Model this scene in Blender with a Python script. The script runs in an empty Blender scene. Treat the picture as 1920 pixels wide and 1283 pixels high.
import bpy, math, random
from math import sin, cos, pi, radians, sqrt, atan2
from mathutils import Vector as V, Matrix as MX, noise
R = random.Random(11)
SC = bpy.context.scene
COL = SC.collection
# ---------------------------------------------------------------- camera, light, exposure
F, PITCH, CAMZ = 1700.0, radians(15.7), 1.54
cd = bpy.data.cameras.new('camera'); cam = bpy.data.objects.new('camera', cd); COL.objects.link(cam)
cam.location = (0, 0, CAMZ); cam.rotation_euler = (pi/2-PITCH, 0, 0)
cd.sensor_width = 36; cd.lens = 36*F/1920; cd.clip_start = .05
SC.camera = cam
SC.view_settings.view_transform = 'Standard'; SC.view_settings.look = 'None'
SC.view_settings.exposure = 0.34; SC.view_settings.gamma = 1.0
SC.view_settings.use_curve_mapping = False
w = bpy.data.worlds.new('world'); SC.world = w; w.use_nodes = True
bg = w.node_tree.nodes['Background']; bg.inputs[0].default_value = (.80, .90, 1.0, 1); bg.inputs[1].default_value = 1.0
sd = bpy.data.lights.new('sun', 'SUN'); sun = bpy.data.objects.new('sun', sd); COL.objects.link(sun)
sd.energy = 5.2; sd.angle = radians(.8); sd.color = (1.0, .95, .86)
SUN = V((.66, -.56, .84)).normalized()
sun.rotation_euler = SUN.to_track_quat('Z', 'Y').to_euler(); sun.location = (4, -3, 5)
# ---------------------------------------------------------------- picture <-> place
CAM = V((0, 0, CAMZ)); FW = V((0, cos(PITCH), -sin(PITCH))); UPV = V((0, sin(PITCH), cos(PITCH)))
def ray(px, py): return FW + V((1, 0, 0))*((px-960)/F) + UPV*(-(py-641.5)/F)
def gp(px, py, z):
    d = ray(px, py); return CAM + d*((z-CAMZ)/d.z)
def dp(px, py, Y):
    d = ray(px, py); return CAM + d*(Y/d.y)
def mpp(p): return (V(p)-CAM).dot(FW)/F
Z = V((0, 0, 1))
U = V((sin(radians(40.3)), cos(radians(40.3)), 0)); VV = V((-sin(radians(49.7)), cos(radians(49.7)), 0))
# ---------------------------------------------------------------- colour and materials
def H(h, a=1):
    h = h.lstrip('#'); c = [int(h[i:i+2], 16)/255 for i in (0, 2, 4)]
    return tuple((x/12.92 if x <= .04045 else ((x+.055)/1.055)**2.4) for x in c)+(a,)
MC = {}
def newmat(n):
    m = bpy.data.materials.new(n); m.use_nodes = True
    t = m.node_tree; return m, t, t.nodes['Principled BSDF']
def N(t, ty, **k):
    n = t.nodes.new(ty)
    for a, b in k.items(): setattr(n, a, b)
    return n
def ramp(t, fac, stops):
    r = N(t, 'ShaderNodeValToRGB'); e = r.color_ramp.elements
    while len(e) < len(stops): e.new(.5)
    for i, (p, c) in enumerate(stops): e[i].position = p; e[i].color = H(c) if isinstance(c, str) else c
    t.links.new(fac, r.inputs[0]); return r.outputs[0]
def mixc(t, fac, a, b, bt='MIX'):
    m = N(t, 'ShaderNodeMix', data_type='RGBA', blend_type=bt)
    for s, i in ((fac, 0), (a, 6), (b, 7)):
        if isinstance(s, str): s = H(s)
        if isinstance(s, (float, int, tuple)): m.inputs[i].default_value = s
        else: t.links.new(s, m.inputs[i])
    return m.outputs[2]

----

• STATED PROBLEM
Make an exact copy of the material above.

• ANSWER FOR THIS EXERCISE
Model this scene in Blender with a Python script. The script runs in an empty Blender scene. Treat the picture as 1920 pixels wide and 1283 pixels high.
import bpy, math, random
from math import sin, cos, pi, radians, sqrt, atan2
from mathutils import Vector as V, Matrix as MX, noise
R = random.Random(11)
SC = bpy.context.scene
COL = SC.collection
# ---------------------------------------------------------------- camera, light, exposure
F, PITCH, CAMZ = 1700.0, radians(15.7), 1.54
cd = bpy.data.cameras.new('camera'); cam = bpy.data.objects.new('camera', cd); COL.objects.link(cam)
cam.location = (0, 0, CAMZ); cam.rotation_euler = (pi/2-PITCH, 0, 0)
cd.sensor_width = 36; cd.lens = 36*F/1920; cd.clip_start = .05
SC.camera = cam
SC.view_settings.view_transform = 'Standard'; SC.view_settings.look = 'None'
SC.view_settings.exposure = 0.34; SC.view_settings.gamma = 1.0
SC.view_settings.use_curve_mapping = False
w = bpy.data.worlds.new('world'); SC.world = w; w.use_nodes = True
bg = w.node_tree.nodes['Background']; bg.inputs[0].default_value = (.80, .90, 1.0, 1); bg.inputs[1].default_value = 1.0
sd = bpy.data.lights.new('sun', 'SUN'); sun = bpy.data.objects.new('sun', sd); COL.objects.link(sun)
sd.energy = 5.2; sd.angle = radians(.8); sd.color = (1.0, .95, .86)
SUN = V((.66, -.56, .84)).normalized()
sun.rotation_euler = SUN.to_track_quat('Z', 'Y').to_euler(); sun.location = (4, -3, 5)
# ---------------------------------------------------------------- picture <-> place
CAM = V((0, 0, CAMZ)); FW = V((0, cos(PITCH), -sin(PITCH))); UPV = V((0, sin(PITCH), cos(PITCH)))
def ray(px, py): return FW + V((1, 0, 0))*((px-960)/F) + UPV*(-(py-641.5)/F)
def gp(px, py, z):
    d = ray(px, py); return CAM + d*((z-CAMZ)/d.z)
def dp(px, py, Y):
    d = ray(px, py); return CAM + d*(Y/d.y)
def mpp(p): return (V(p)-CAM).dot(FW)/F
Z = V((0, 0, 1))
U = V((sin(radians(40.3)), cos(radians(40.3)), 0)); VV = V((-sin(radians(49.7)), cos(radians(49.7)), 0))
# ---------------------------------------------------------------- colour and materials
def H(h, a=1):
    h = h.lstrip('#'); c = [int(h[i:i+2], 16)/255 for i in (0, 2, 4)]
    return tuple((x/12.92 if x <= .04045 else ((x+.055)/1.055)**2.4) for x in c)+(a,)
MC = {}
def newmat(n):
    m = bpy.data.materials.new(n); m.use_nodes = True
    t = m.node_tree; return m, t, t.nodes['Principled BSDF']
def N(t, ty, **k):
    n = t.nodes.new(ty)
    for a, b in k.items(): setattr(n, a, b)
    return n
def ramp(t, fac, stops):
    r = N(t, 'ShaderNodeValToRGB'); e = r.color_ramp.elements
    while len(e) < len(stops): e.new(.5)
    for i, (p, c) in enumerate(stops): e[i].position = p; e[i].color = H(c) if isinstance(c, str) else c
    t.links.new(fac, r.inputs[0]); return r.outputs[0]
def mixc(t, fac, a, b, bt='MIX'):
    m = N(t, 'ShaderNodeMix', data_type='RGBA', blend_type=bt)
    for s, i in ((fac, 0), (a, 6), (b, 7)):
        if isinstance(s, str): s = H(s)
        if isinstance(s, (float, int, tuple)): m.inputs[i].default_value = s
        else: t.links.new(s, m.inputs[i])
    return m.outputs[2]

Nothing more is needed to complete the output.